Everybody else on the hill started bigger and was adding square footage, and it looks like subsequent owners have done likewise to our old place.
February 4, 2022 at 8:24 pm |
The photo that you once posted on here when you were at the base of your cyclocross course was the hint. It’s a nice area. But as you know, as we age those “farther down the road places” become harder to live in. It’s a damn shame that we aren’t all 25 years old again. I believe the wisdom of age is realizing that you really can’t go back.

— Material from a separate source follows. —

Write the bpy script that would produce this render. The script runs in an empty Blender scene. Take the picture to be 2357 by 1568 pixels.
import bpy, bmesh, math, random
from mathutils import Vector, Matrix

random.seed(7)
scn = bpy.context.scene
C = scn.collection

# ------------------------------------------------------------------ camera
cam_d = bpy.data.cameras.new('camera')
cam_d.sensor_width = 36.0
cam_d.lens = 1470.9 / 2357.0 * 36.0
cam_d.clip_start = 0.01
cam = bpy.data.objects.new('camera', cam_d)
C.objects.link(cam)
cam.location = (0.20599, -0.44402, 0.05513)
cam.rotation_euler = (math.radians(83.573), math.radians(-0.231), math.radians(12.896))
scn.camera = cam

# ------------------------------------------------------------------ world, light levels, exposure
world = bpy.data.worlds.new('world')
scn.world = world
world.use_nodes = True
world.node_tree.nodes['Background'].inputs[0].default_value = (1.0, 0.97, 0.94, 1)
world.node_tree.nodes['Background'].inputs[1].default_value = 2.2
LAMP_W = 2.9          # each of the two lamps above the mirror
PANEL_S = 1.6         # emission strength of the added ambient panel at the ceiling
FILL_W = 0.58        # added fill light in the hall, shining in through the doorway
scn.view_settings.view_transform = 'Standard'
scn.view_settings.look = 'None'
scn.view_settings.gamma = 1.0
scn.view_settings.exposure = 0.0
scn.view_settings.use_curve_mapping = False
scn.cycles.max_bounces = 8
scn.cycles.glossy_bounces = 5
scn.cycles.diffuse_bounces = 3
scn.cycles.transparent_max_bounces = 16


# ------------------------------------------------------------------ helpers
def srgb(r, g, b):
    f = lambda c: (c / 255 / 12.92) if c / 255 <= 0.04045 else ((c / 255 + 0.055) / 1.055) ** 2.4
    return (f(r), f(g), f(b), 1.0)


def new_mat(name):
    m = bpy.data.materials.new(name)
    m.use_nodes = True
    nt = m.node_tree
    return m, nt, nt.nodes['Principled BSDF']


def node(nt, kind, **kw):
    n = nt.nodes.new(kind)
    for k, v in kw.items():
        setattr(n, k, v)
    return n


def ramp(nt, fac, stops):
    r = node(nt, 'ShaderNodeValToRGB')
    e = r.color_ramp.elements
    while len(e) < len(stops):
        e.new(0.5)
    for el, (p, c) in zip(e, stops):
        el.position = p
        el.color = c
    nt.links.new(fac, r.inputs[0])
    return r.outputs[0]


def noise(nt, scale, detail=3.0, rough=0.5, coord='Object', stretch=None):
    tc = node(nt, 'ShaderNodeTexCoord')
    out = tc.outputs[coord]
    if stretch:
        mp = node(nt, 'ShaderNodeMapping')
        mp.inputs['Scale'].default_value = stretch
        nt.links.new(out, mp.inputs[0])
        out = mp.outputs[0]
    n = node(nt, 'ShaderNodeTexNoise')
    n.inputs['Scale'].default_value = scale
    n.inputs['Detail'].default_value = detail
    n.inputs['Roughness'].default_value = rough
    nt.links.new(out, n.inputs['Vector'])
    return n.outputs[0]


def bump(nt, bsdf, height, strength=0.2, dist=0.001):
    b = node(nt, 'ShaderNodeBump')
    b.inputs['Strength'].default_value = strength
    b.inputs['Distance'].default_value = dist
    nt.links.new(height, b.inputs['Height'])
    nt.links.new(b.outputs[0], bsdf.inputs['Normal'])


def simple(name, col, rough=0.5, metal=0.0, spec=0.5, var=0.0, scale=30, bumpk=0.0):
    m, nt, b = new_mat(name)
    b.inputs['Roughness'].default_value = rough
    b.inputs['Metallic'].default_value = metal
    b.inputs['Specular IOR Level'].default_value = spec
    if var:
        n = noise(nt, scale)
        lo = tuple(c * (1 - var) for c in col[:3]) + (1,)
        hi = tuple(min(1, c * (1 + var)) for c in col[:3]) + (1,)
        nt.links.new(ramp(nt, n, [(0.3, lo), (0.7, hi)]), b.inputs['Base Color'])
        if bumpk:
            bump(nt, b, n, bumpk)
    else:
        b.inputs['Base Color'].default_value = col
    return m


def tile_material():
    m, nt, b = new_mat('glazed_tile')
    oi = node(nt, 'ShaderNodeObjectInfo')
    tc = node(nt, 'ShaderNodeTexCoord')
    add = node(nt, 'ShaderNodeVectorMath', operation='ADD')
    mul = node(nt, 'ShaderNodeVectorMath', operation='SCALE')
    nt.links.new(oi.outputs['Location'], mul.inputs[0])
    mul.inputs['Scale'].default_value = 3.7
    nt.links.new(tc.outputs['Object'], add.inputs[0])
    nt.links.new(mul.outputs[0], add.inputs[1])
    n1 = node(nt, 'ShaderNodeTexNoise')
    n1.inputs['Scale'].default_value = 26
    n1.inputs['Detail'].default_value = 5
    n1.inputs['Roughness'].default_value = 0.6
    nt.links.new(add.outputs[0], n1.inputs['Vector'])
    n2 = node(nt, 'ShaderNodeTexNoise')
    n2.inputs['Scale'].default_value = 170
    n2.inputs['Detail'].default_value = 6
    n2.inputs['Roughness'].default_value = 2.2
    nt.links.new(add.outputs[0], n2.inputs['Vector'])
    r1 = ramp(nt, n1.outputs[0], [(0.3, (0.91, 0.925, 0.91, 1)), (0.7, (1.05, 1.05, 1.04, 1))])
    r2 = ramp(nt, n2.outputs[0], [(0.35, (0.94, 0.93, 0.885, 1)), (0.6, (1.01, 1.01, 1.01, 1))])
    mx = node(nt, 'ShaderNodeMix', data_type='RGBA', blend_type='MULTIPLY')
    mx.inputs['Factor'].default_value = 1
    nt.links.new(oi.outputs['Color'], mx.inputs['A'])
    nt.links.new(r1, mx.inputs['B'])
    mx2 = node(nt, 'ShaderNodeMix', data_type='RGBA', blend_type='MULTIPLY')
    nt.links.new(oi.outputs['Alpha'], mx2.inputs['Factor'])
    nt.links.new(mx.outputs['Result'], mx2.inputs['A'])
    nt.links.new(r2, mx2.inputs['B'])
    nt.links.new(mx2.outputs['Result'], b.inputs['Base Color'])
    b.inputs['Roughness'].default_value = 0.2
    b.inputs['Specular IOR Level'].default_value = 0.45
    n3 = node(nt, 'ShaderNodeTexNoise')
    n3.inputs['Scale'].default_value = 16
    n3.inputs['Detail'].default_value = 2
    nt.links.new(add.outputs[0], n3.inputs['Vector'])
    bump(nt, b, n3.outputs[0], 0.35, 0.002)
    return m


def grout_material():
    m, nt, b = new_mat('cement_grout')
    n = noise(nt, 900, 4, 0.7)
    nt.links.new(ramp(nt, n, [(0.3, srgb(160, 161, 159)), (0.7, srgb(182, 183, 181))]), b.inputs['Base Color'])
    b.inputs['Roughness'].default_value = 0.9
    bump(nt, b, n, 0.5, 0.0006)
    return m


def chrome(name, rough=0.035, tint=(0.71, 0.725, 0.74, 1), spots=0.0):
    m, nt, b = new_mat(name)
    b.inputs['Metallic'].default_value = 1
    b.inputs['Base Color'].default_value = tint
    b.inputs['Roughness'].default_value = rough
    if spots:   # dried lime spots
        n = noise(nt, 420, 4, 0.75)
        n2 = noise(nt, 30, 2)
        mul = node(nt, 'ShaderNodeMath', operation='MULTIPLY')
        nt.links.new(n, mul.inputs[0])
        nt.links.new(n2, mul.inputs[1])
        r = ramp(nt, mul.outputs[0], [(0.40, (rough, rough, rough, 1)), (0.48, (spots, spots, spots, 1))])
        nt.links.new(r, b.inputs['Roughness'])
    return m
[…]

Well unless you’re Shirley McClain and you go back as one of Hal’s burros.
February 4, 2022 at 11:08 am |
Albuquerque, aptly named Duck City by our erudite and respectable host on this here site, will be at 7 whole degrees tonight. Santa Fe, which is higher in elevation and further North than Duck City, will be at a balmy 11 degrees tonight. I require no explanation, scientific or otherwise, for this, and I will only say that you can keep that shit. I am old and cold. 100 degrees? Bring it on.